Die regelmässigen Perspektivwechsel, in denen einmal Jo, dann wieder ihre Mutter Virginia in Ich Perspektive erzählen, lassen den Leser beide Sichtweisen erfahren. Und da merkt man sehr schnell, dass in der Vergangenheit nicht immer alles so war, wie es damals den Anschein hatte. Und, dass immer wieder wichtige Details vor den Liebsten zurückgehalten wurden. Details, die ein ganz anderes Licht auf Gefühle, Erlebnisse und Gegebenheiten werfen. Frappierend, wie anders Mutter und Tochter Dinge in Erinnerung haben, die in der Kindheit von Jo geschehen sind.

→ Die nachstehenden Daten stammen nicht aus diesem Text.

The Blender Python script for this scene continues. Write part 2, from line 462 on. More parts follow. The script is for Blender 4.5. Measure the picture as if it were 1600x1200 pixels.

Und dann ist da noch die dunkle Vergangenheit, in die eine Person involviert war, die ich hier nicht verrate. So verlagert sich meine Sicht auf die Figuren immer mehr. Die Bosheit und der Drang zur Manipulation hat mich komplett überrascht und macht für mich den Psychothriller aus. Obwohl das Buch nicht diese Genreeinteilung erfahren hat.
Subtile Manipulationen, die immer deutlicher werden, machen genau diesen Psychothriller aus. Hervorragend geschrieben von der Autorin, denn die Andeutungen werden genau im richtigen Rhythmus in die Geschichte eingeflochten. So hat mich die Geschichte immer mehr gefesselt.
Das Setting, das düstere Herrschaftshaus Lake Hall, ist ausgezeichnet und sehr bildlich beschrieben. Man sieht beim Lesen die dunklen Flure, die Zimmer mit den unheimlichen Schatten, förmlich vor sich.
Dies war nicht das erste Buch, das ich von der Autorin gelesen habe. So wusste ich, dass mir ihr Schreibstil gefällt. Ein besonderes Augenmerk legt Gilly MacMillan auf die klare Struktur in den Zeit und Perspektivwechseln. Man weiss immer wo die Geschichte gerade steckt und das habe ich sehr geschätzt.
" Die Nanny " ist eine Geschichte mit Psychothriller - Anteilen, die mit wenig Brutalität die Vergangenheit einer jungen Frau aufarbeitet. Und die zeigt, dass Erinnerungen manchmal trügerisch sein können. Denn nicht immer ist die Vergangenheit so, wie man sie in Erinnerung hat. Ich empfand diesen Roman als sehr vielschichtig und spannend.